パリのタクシー運転手のシャルルは人生最大の危機を迎えていました。金なし、休みなし、免停寸前。このままでは最愛の家族にもあわせる顔がないという危機的状況にあった彼のもとに、92歳のマダムをパリの反対側まで送るという依頼が舞い込みます。

マダムの名は、マドレーヌ・ケレーヌ。これからパリを横断した先の介護施設に入居するとのことで、その道中、思い出の場所に寄り道してほしいと依頼されます。
そして、寄り道をする度に、マドレーヌの意外な過去が次々に明らかになっていきます。
最初は赤の他人のおばあちゃんの話なんかまったく興味ないと思っていたシャルルも、次第に心を動かされ、彼女に心を開いていきます。

マドレーヌが生まれたヴァンセンヌという街では、初恋の話を赤裸々に語ります。16歳の時に、マットというアメリカの軍人と恋に落ちたこと。マットの帰国後に妊娠に気づき、マチューという可愛い息子を出産するも、マットは帰国後別の女性と結婚し子供までいたこと。

次にパルマンティエ通り辺りで、舞台の衣装の仕事をしていた母にマチューを預けて、レイという男性と付き合い始め、やがて結婚したこと。幸せは束の間、レイはマチューを私生児呼ばわりし、自分との子供を望み、それを断ったマドレーヌに暴力を振るうようになったこと。
ある日マチューにまで手を挙げたことがきっかけとなり、マドレーヌはとうとうレイに対し、睡眠薬を飲ませ眠らせた後、レイの下半身をバーナーで焼くという暴挙にでたこと。

レイは死なず、裁判にかけられることになったこと。裁判所をみながら話を続けます。
殺す気はなかったことや当時のひどい状況をどんなに話しても、その時代女性の立場は著しく弱かったために、マドレーヌは禁錮25年のもの刑となったこと。
その後、模範囚でいたために半分の刑期で出所できたものの、成長した息子との念願の再会はほんのわずかしか叶わず、マチューは報道カメラマンとなり、外国で銃撃に遭い、死んでしまったこと。

こうした壮絶な人生の話を、マドレーヌは時に楽しく時に悲しく、シャルルに打ち明け続けます。また不愛想で短気と思われがちなシャルルの実はロマンチストな一面がわかる奥さんとのエピソードを挟みつつ、マドレーヌとシャルルの関係性にも変化がみられていきます。
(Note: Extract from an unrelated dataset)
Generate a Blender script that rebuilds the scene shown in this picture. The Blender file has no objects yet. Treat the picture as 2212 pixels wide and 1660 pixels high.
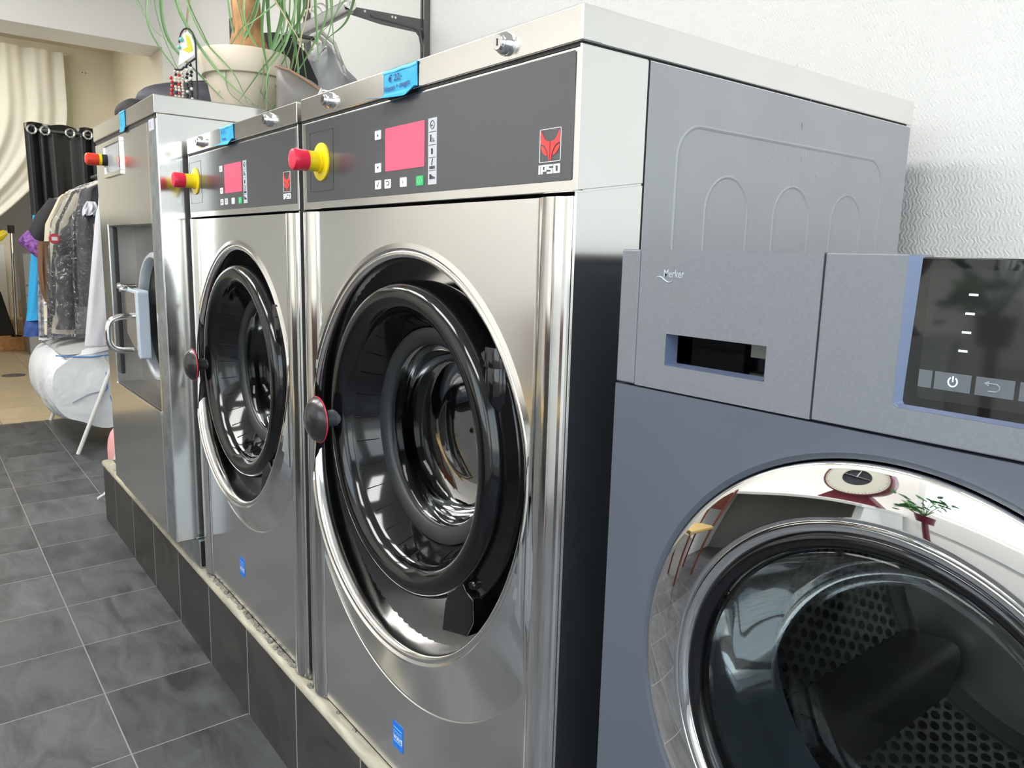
import bpy, bmesh, math, random
from mathutils import Vector, Matrix, Euler
from math import sin, cos, pi, radians
random.seed(7)
C = bpy.context.scene.collection
SC = bpy.context.scene

# ------------------------------------------------------------------ camera
cam = bpy.data.cameras.new('camera'); co = bpy.data.objects.new('camera', cam); C.objects.link(co)
co.location = (0.6439, -0.5919, 1.1517)
co.rotation_euler = Euler((radians(80.2696), radians(-1.4559), radians(51.9569)), 'XYZ')
cam.sensor_fit = 'HORIZONTAL'; cam.sensor_width = 36.0
cam.lens = 1651.95 * 36.0 / 2212.0
cam.clip_start = 0.02; cam.clip_end = 200
SC.camera = co

# ------------------------------------------------------------------ world and exposure
SC.view_settings.view_transform = 'Standard'
SC.view_settings.look = 'None'
SC.view_settings.gamma = 1.0
SC.view_settings.exposure = 0.36
SC.cycles.max_bounces = 10
SC.cycles.glossy_bounces = 6
SC.cycles.transparent_max_bounces = 16
SC.cycles.caustics_reflective = False
SC.cycles.caustics_refractive = False
SC.cycles.sample_clamp_indirect = 6.0
w = bpy.data.worlds.new('sky'); SC.world = w; w.use_nodes = True
nt = w.node_tree; nt.nodes.clear()
wo = nt.nodes.new('ShaderNodeOutputWorld'); bg = nt.nodes.new('ShaderNodeBackground')
tc = nt.nodes.new('ShaderNodeTexCoord'); sx = nt.nodes.new('ShaderNodeSeparateXYZ')
cr = nt.nodes.new('ShaderNodeValToRGB')
cr.color_ramp.elements[0].position = 0.0; cr.color_ramp.elements[0].color = (0.30, 0.31, 0.33, 1)
cr.color_ramp.elements[1].position = 1.0; cr.color_ramp.elements[1].color = (0.50, 0.70, 1.0, 1)
for p, c in ((0.49, (0.34, 0.35, 0.37, 1)), (0.52, (1.0, 0.985, 0.95, 1)), (0.66, (0.84, 0.91, 1.0, 1))):
    e = cr.color_ramp.elements.new(p); e.color = c
mp = nt.nodes.new('ShaderNodeMapRange'); mp.inputs[1].default_value = -1; mp.inputs[2].default_value = 1
nt.links.new(tc.outputs['Generated'], sx.inputs[0]); nt.links.new(sx.outputs[2], mp.inputs[0])
nt.links.new(mp.outputs[0], cr.inputs[0]); nt.links.new(cr.outputs[0], bg.inputs[0])
bg.inputs[1].default_value = SKY_STRENGTH = 5.8
nt.links.new(bg.outputs[0], wo.inputs[0])

def area(name, loc, rot, sx_, sy_, power, col=(1, 1, 1), portal=False):
    l = bpy.data.lights.new(name, 'AREA'); l.shape = 'RECTANGLE'; l.size = sx_; l.size_y = sy_
    l.energy = power; l.color = col
    if portal: l.cycles.is_portal = True
    o = bpy.data.objects.new(name, l); C.objects.link(o); o.location = loc
    o.rotation_euler = [radians(a) for a in rot]; return o
# room box: the shop windows are in the wall opposite the machines and in the right-hand wall
RX0, RX1, RY0, RY1, RZ = -5.1, 2.9, -2.6, 0.88, 3.0
WIN_F = [(-0.55, 1.05, 1.05, 2.45), (1.3, 2.6, 0.2, 2.45)]     # wall_front: x0,x1,z0,z1
WIN_R = [(-2.45, 0.60, 0.30, 2.65)]                              # wall_right: y0,y1,z0,z1
for i, (a, b, c, d) in enumerate(WIN_F):
    area('window_portal', ((a+b)/2, RY0-0.02, (c+d)/2), (90, 0, 0), b-a, d-c, 1, portal=True)
for (a, b, c, d) in WIN_R:
    area('window_portal', (RX1+0.02, (a+b)/2, (c+d)/2), (90, 0, 90), b-a, d-c, 1, portal=True)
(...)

彼女の壮絶な人生や、それを感じさせない気品とユーモアをもつ人としての深み、そんなマドレーヌに心を開いたことでシャルルとマドレーヌが互いにリスペクトし合う様子や、シャルル自身の生き方も感化されていく様など、パリの素敵な街並みと共に心揺さぶられること必至です!

ちなみに、マドレーヌを演じたシャンソン歌手のリーヌ・ルノーさんは御年94歳だとか。そんな彼女の作中での、「ひとつの怒りでひとつの老い、ひとつの笑顔でひとつ若返る。若くありたいなら何をすべきか」という一言が個人的にはとても刺さりました。余談でした、悪しからず。